Not sure what OP's specific use case is, but for me, the one big downside of spinning drives is noise. And even if the drive itself may be fairly quiet, you have to make sure its vibrations don't propagate to furniture where they can get amplified.


Good point for especially storing music files. I'd like to use SSD every time for < 2TB data. Unfortunately, I'm a data hoarder so still spinning rusts.


2.5 inch drives spinning at 5400 RPM are nearly silent (and that can be improved further if you tell the drive you want it to be silent).


I suppose it depends on the drive. I have a cheap external WD "passport" drive I use for backups. I sometimes sit it on a wooden end-table at my parents' house, and you can absolutely hear the vibrations.

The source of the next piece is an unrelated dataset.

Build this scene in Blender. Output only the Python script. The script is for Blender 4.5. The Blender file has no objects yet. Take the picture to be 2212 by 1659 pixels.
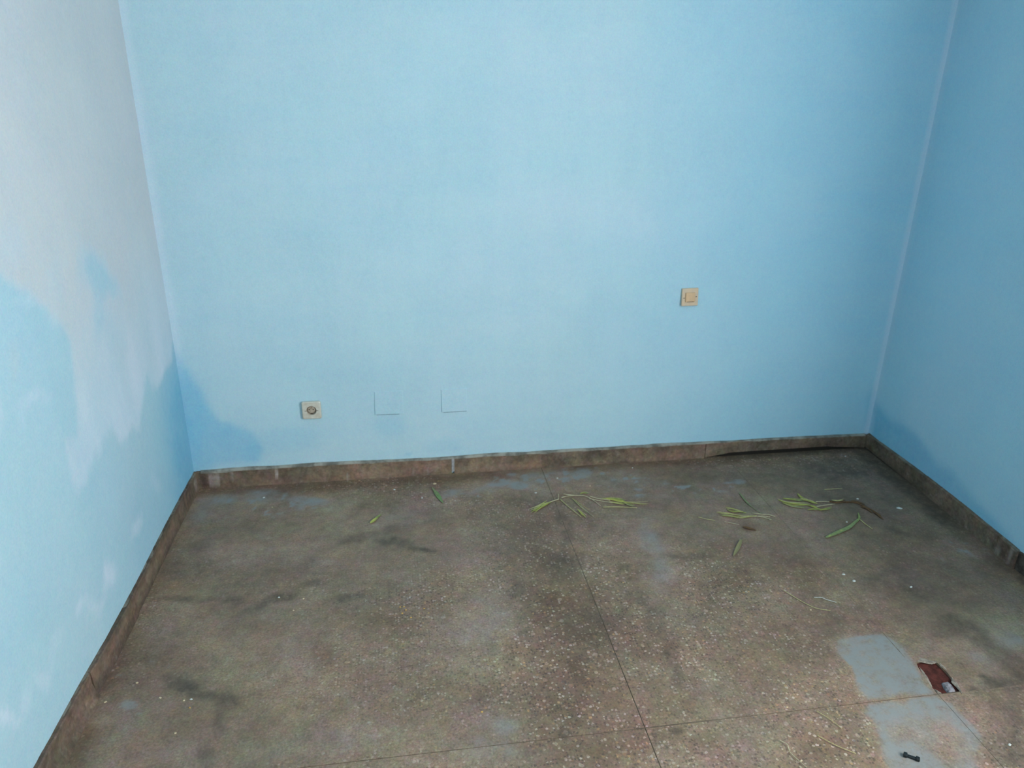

SSD 1Tb Crucial BX500 - $70

WD Blue 1TB Desktop Hard Disk Drive - 5400 RPM SATA 6Gb/s 64MB Cache 3.5 Inch - WD10EZRZ - $50

I can't say what $20 is 'substantially cheaper'. Sure, if you need dozens of TBs...

And currently you have a big chance of getting an SMR HDD, which is... quite a gamble.


That's a very expensive HDD. Amazon got the 4 TB WD Blue for $65


I've been averaging about $19 per 4tb SAS drive on ebay (refurbs), though sata tends to cost a little more being the more common format.

I've had great luck with surplus HGST drives, they tend to be more reliable than Seagate.


That's very dependent on Amazon actually shipping you the drive, which between my recent experience and tales from a few friends in the industry, is much more of a coin toss these days.